Previously I was getting the best efficiency when I mashed with about 2/3 of the total water, squeezed the bag, batch sparged for 5 or 10 minutes, then squeezed it out again. I tried that full-volume-no-sparge thing once and got terrible efficiency but I might have screwed something up.
 
You will always gain a little efficiency if you sparge, even if you sparge at the same temp and use cold water. There is no need for raising the temperature before you sparge either unless your conversion is not completed due to grains that aren't crushed very well. With full volume I got about 80% efficiency, with a small sparge I've gone over 85% regularly.
 
I just realized something. I still have the old kettle.
smack.gif


Why not mash in the 22 qt canner like I always have (and I know my grain bag will work; it's stretched awfully tight with the new kettle and might rip.) Squeeze and pour off the first runnings. Sparge. Squeeze. Put it all in the new kettle and boil. That will even work if I step up from 4 gallons to 5, I just increase the sparge water.

I can revamp the whole process if I want to when I'm brewing outside in a few months.
 
I just realized something. I still have the old kettle.
smack.gif


Why not mash in the 22 qt canner like I always have (and I know my grain bag will work; it's stretched awfully tight with the new kettle and might rip.) Squeeze and pour off the seconds runnings. Sparge. Squeeze. Put it all in the new kettle and boil. That will even work if I step up from 4 gallons to 5, I just increase the sparge water.

I can revamp the whole process if I want to when I'm brewing outside in a few months.

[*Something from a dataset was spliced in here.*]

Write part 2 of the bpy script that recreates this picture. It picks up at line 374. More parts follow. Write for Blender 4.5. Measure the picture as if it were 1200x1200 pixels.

That sounds like a reasonable solution. When time comes to move outside, you can get Wilserbrewer to make you a bag that fits the new pot so you don't have to worry about ripping the old one. Next winter you can go back to this method with the old bag.:ban:
 
Rather than mashing and sparging in the 22 canning pot, mash in the 22, dunk sparge in the 8 gallon and combine in the 8 gallon.

You're only moving 1/2 the wort that way.
 
Another hair brained idea is to mash in both pots full volume, then combine to the fermenter for larger batches stovetop.